Munhazim's experience illustrates the isolation some Muslims in the LGBT community in the United States are feeling.

"Coming (to America) I found that freedom but at the same time I definitely always found myself marginalized and discriminated because of my faith, because Islamophobia has been propagated by a lot of politicians in the U.S.," Munhazim said.

This referred to remarks by some politicians, most prominently Republican presidential candidate Donald Trump, following the Orlando shootings and previous such attacks, that have cast a shadow of suspicion on Muslims in America.

While Islam has a wide variety of laws and customs across the world's more than 1.6 billion Muslims, gay sex is illegal in many Muslim-majority countries. In some countries such as Iran, Afghanistan and Saudi Arabia, homosexual acts can be punishable by death.

According to Hussain Turk, a Pakistani-American Muslim lawyer from Los Angeles, what makes it difficult for Muslims to be both gay and religious is the idea that Islam is a monolithic faith with a single set of rules stemming from the Koran, the religion's holy book.

But he argues, "What I've learned is that Islam is a dynamic religion at its core. Islam wasn't meant to be this anti-progressive monolith."

Nonetheless, Turk, a gay Muslim man who also served as editor-in-chief of the University of California, Los Angeles' Journal of Islamic and Near Eastern Law, said there are Muslims, gay and non-gay, who say Islam's resistance to change is what gives it its appeal as a religion.

There are about 3.3 million Muslims of all ages living in America, according to a Pew Research Center study in 2015. There are no statistics on how many LGBT Muslims are in the country.

Mona Siam, a Jordanian Muslim woman who is also lesbian, was granted asylum in the United States in 2011 after she said she was hit by a stray bullet fired by police who were attempting to scare off guests at a gay-friendly bar in Beirut, Lebanon.

Despite coming to the United States, Siam said that she still feels some animosity from Americans because of her religion and her sexual orientation.
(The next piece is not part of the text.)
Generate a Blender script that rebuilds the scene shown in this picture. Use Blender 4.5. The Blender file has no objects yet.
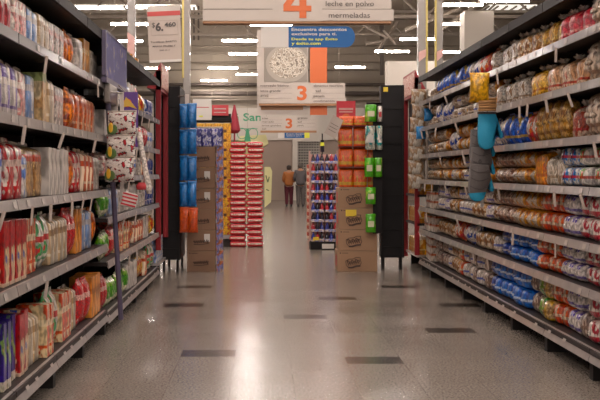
import bpy, bmesh, math, random
from mathutils import Vector, Matrix
R = random.Random(7)
PI = math.pi
scn = bpy.context.scene
COL = scn.collection
F = 1000.0; VX = 262.0; VY = 172.0; EYE = 1.3
def P(px, py, d):                       # picture point at depth d -> world
    return Vector(((px-VX)/F*d, d, EYE+(VY-py)/F*d))
def lin(h):
    if isinstance(h, str):
        h = h.lstrip('#'); c = [int(h[i:i+2], 16)/255 for i in (0, 2, 4)]
    else: c = list(h)
    return tuple([(v/12.92 if v <= .04045 else ((v+.055)/1.055)**2.4) for v in c]+[1])
# ------------------------------------------------------------------ materials
MATS = {}
def mat(name, col, rough=.6, metal=0, coat=0, noise=0, nscale=8, emit=0, bump=0, bscale=30, spec=.5):
    if name in MATS: return MATS[name]
    m = bpy.data.materials.new(name); m.use_nodes = True
    nt = m.node_tree; b = nt.nodes['Principled BSDF']
    b.inputs['Base Color'].default_value = lin(col)
    b.inputs['Roughness'].default_value = rough
    b.inputs['Metallic'].default_value = metal
    b.inputs['Coat Weight'].default_value = coat
    b.inputs['Coat Roughness'].default_value = .15
    b.inputs['Specular IOR Level'].default_value = spec
    tc = nt.nodes.new('ShaderNodeTexCoord')
    n = nt.nodes.new('ShaderNodeTexNoise'); n.inputs['Scale'].default_value = nscale; n.inputs['Detail'].default_value = 3
    nt.links.new(tc.outputs['Object'], n.inputs['Vector'])
    mx = nt.nodes.new('ShaderNodeHueSaturation'); mx.inputs['Color'].default_value = lin(col)
    mr = nt.nodes.new('ShaderNodeMapRange'); mr.inputs['To Min'].default_value = 1-noise; mr.inputs['To Max'].default_value = 1+noise
    nt.links.new(n.outputs['Fac'], mr.inputs['Value']); nt.links.new(mr.outputs[0], mx.inputs['Value'])
    nt.links.new(mx.outputs[0], b.inputs['Base Color'])
    if emit:
        b.inputs['Emission Color'].default_value = lin(col) if not isinstance(emit, tuple) else emit[1]
        b.inputs['Emission Strength'].default_value = emit if not isinstance(emit, tuple) else emit[0]
    if bump:
        n2 = nt.nodes.new('ShaderNodeTexNoise'); n2.inputs['Scale'].default_value = bscale
        bp = nt.nodes.new('ShaderNodeBump'); bp.inputs['Strength'].default_value = bump; bp.inputs['Distance'].default_value = .01
        nt.links.new(tc.outputs['Object'], n2.inputs['Vector']); nt.links.new(n2.outputs['Fac'], bp.inputs['Height'])
        nt.links.new(bp.outputs[0], b.inputs['Normal'])
    MATS[name] = m; return m
def pack(name, c1, c2, c3, sc=13, band=None, rough=.38, coat=.6, bump=.6, bscale=24, zs=.6, thr=(.47, .58), fine=.34):
    """printed plastic / paper packaging"""
    if band is None and name.startswith('p_'): band = [(c3, .165, .2), (c2, .05, .066)]
    if band is None and name.startswith('q_'): band = [(c3, .058, .078)]
    if name in MATS: return MATS[name]
    m = bpy.data.materials.new(name); m.use_nodes = True
    nt = m.node_tree; L = nt.links; N = nt.nodes; b = N['Principled BSDF']
    tc = N.new('ShaderNodeTexCoord'); mp = N.new('ShaderNodeMapping'); mp.inputs['Scale'].default_value = (1, 1, zs)
    mp.inputs['Location'].default_value = (R.random()*9, R.random()*9, R.random()*9)
    L.new(tc.outputs['Object'], mp.inputs['Vector'])
    n = N.new('ShaderNodeTexNoise'); n.inputs['Scale'].default_value = sc; n.inputs['Detail'].default_value = 3.5
    n.inputs['Distortion'].default_value = .25
    L.new(mp.outputs[0], n.inputs['Vector'])
    cr = N.new('ShaderNodeValToRGB'); cr.color_ramp.interpolation = 'LINEAR'
    e = cr.color_ramp.elements
    e[0].position = 0; e[0].color = lin(c1); e[1].position = thr[0]-.015; e[1].color = lin(c1)
    for p_, c_ in ((thr[0]+.01, c2), (thr[1]-.01, c2), (thr[1]+.015, c3)):
        q = e.new(p_); q.color = lin(c_)
    L.new(n.outputs['Fac'], cr.inputs['Fac']); cur = cr.outputs[0]
    if band:
        sp = N.new('ShaderNodeSeparateXYZ'); L.new(tc.outputs['Object'], sp.inputs[0])
        for (bc, z0, z1) in band:
            cm = N.new('ShaderNodeMath'); cm.operation = 'COMPARE'; cm.inputs[1].default_value = (z0+z1)/2; cm.inputs[2].default_value = (z1-z0)/2
            L.new(sp.outputs['Z'], cm.inputs[0])
            mx = N.new('ShaderNodeMix'); mx.data_type = 'RGBA'; mx.inputs['B'].default_value = lin(bc)
            fm = N.new('ShaderNodeMath'); fm.operation = 'MULTIPLY'; fm.inputs[1].default_value = .85; L.new(cm.outputs[0], fm.inputs[0])
            L.new(fm.outputs[0], mx.inputs['Factor']); L.new(cur, mx.inputs['A']); cur = mx.outputs['Result']
    v = N.new('ShaderNodeTexNoise'); v.inputs['Scale'].default_value = sc*4.5; v.inputs['Detail'].default_value = 1
    L.new(mp.outputs[0], v.inputs['Vector'])
    mr = N.new('ShaderNodeMapRange'); mr.inputs['From Min'].default_value = .38; mr.inputs['From Max'].default_value = .6
    mr.inputs['To Min'].default_value = 1-fine*1.2; mr.inputs['To Max'].default_value = 1+fine*.9
    L.new(v.outputs['Fac'], mr.inputs['Value'])
    hs = N.new('ShaderNodeHueSaturation'); L.new(cur, hs.inputs['Color']); L.new(mr.outputs[0], hs.inputs['Value'])
    hs.inputs['Saturation'].default_value = 1.2
    L.new(hs.outputs[0], b.inputs['Base Color'])
    b.inputs['Roughness'].default_value = rough; b.inputs['Coat Weight'].default_value = coat; b.inputs['Coat Roughness'].default_value = .12
    if bump:
        n2 = N.new('ShaderNodeTexNoise'); n2.inputs['Scale'].default_value = bscale; n2.inputs['Detail'].default_value = 1.5; n2.inputs['Distortion'].default_value = 1.2
        bp = N.new('ShaderNodeBump'); bp.inputs['Strength'].default_value = bump; bp.inputs['Distance'].default_value = .012
        L.new(tc.outputs['Object'], n2.inputs['Vector']); L.new(n2.outputs['Fac'], bp.inputs['Height'])
        L.new(bp.outputs[0], b.inputs['Normal']); L.new(bp.outputs[0], b.inputs['Coat Normal'])
    MATS[name] = m; return m
# ------------------------------------------------------------------ objects
def tag(o, label=None, cat=None, group=None, kind=None):
    if label: o['label'] = label
    if cat: o['category'] = cat
    if group: o['group'] = group
    if kind: o['kind'] = kind
    return o
def link(name, me, m=None, parent=None, loc=(0, 0, 0), rot=(0, 0, 0)):
    o = bpy.data.objects.new(name, me); COL.objects.link(o)
    if m is not None and me is not None and len(me.materials) == 0: me.materials.append(m)
    o.location = loc; o.rotation_euler = rot
    if parent is not None: o.parent = parent
    return o
def empty(name, loc=(0, 0, 0), rz=0):
    o = bpy.data.objects.new(name, None); COL.objects.link(o); o.location = loc; o.rotation_euler = (0, 0, rz); o.empty_display_size = .05
    return o
class MB:
    def __init__(s): s.bm = bmesh.new()
    def box(s, a, b, rot=None, piv=None):
        x0, y0, z0 = a; x1, y1, z1 = b
        vs = [s.bm.verts.new((x, y, z)) for z in (z0, z1) for (x, y) in ((x0, y0), (x1, y0), (x1, y1), (x0, y1))]
        for f in ((3, 2, 1, 0), (4, 5, 6, 7), (0, 1, 5, 4), (1, 2, 6, 5), (2, 3, 7, 6), (3, 0, 4, 7)):
            s.bm.faces.new([vs[i] for i in f])
        if rot is not None:
            piv = Vector(piv)
            for v in vs: v.co = rot @ (v.co-piv)+piv
        return s
    def tube(s, p, q, r, n=8, r2=None):
        p = Vector(p); q = Vector(q); r2 = r if r2 is None else r2
        ax = (q-p).normalized(); u = ax.orthogonal().normalized(); w = ax.cross(u)
        A = [s.bm.verts.new(p+r*(math.cos(2*PI*i/n)*u+math.sin(2*PI*i/n)*w)) for i in range(n)]
        B = [s.bm.verts.new(q+r2*(math.cos(2*PI*i/n)*u+math.sin(2*PI*i/n)*w)) for i in range(n)]
        for i in range(n): s.bm.faces.new((A[i], A[(i+1) % n], B[(i+1) % n], B[i]))
        s.bm.faces.new(A[::-1]); s.bm.faces.new(B); return s
    def path(s, pts, r, n=6):
        for a, b in zip(pts[:-1], pts[1:]): s.tube(a, b, r, n)
        return s
    def prism(s, poly, depth, fr=lambda u, v, w: (u, v, w)):
        A = [s.bm.verts.new(fr(u, v, 0)) for u, v in poly]; B = [s.bm.verts.new(fr(u, v, depth)) for u, v in poly]
        n = len(poly)
        for i in range(n): s.bm.faces.new((A[i], A[(i+1) % n], B[(i+1) % n], B[i]))
        s.bm.faces.new(A[::-1]); s.bm.faces.new(B); return s
    def loft(s, rings, cap=True):
        V = [[s.bm.verts.new(p) for p in r] for r in rings]; n = len(V[0])
        for a, b in zip(V[:-1], V[1:]):
            for i in range(n): s.bm.faces.new((a[i], a[(i+1) % n], b[(i+1) % n], b[i]))
        if cap: s.bm.faces.new(V[0][::-1]); s.bm.faces.new(V[-1])
        return s
    def mesh(s, name='m', smooth=False, bevel=0):
        if bevel:
            bmesh.ops.bevel(s.bm, geom=[e for e in s.bm.edges], offset=bevel, segments=2, affect='EDGES', profile=.5)
        bmesh.ops.recalc_face_normals(s.bm, faces=s.bm.faces)
        me = bpy.data.meshes.new(name); s.bm.to_mesh(me); s.bm.free()
        if smooth:
            for p in me.polygons: p.use_smooth = True
        return me
    def build(s, name, m, parent=None, loc=(0, 0, 0), rot=(0, 0, 0), smooth=False, bevel=0):
        return link(name, s.mesh(name, smooth, bevel), m, parent, loc, rot)
def text(body, m, parent, loc, height=None, width=None, rot=(PI/2, 0, 0), name='lettering', bold=0, align='LEFT', ext=.0015):
    cu = bpy.data.curves.new('t', 'FONT'); cu.body = body; cu.size = 1; cu.extrude = 0; cu.offset = bold; cu.align_x = align; cu.resolution_u = 3
    t = bpy.data.objects.new('t', cu); COL.objects.link(t)
    bpy.context.view_layer.update()
    dg = bpy.context.evaluated_depsgraph_get(); me = bpy.data.meshes.new_from_object(t.evaluated_get(dg))
    COL.objects.unlink(t); bpy.data.objects.remove(t)
    xs = [v.co.x for v in me.vertices]; ys = [v.co.y for v in me.vertices]
    h0 = max(ys)-min(ys); w0 = max(xs)-min(xs)
    sy = (height/h0) if height else 1
    sx = (width/w0) if width else sy
    if not height: sy = sx
    x0 = min(xs) if align == 'LEFT' else 0; y0 = min(ys)
    for v in me.vertices: v.co.x = (v.co.x-x0)*sx; v.co.y = (v.co.y-y0)*sy; v.co.z = ext
    me.materials.clear()
    return link(name, me, m, parent, loc, rot)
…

"I feel conflicted in the U.S. because I came here for safety and I feel like every part of my identity is being attacked," Siam said on Tuesday.

"We are afraid of being Muslim in public or queer in public in a country where that shouldn't be happening. It's open-minded; you have thousand of cultures and identities. It's America."

Seeking to help Americans conflicted about their religion and sexuality, the Muslim Alliance for Sexual and Gender Diversity has hosted the Retreat for LGBTQ Muslims and Partners annually since 2011, attracting nearly 100 guests for a weekend of spiritual building.

Tynan Power, a representative for MASGD, said that gender identity and diverse sexual orientation have had substantial support in both the Sunni and Shi'ite branches of Islam.

"There are Muslims who believe that the Koran forbids homosexuality, just as there are Christians who believe the Bible does," said Power.

"There are also Muslims who believe that honoring their God-given capacity to love is a form of worship. Ultimately, no one perspective can define a religion for all other people of that faith."

Garrett Fugate, a Greek Muslim man who identifies as queer - a multi-faceted word that describes Fugate as someone who dates people of various sexual orientations - said that the MASGD Retreat allowed him to find his home as a Muslim.

"When I was coming out I went from being very accepted to being very ostracized from the Muslim community," said Fugate, a graduate student at Boston University in Boston. "When I think of community I think of that retreat."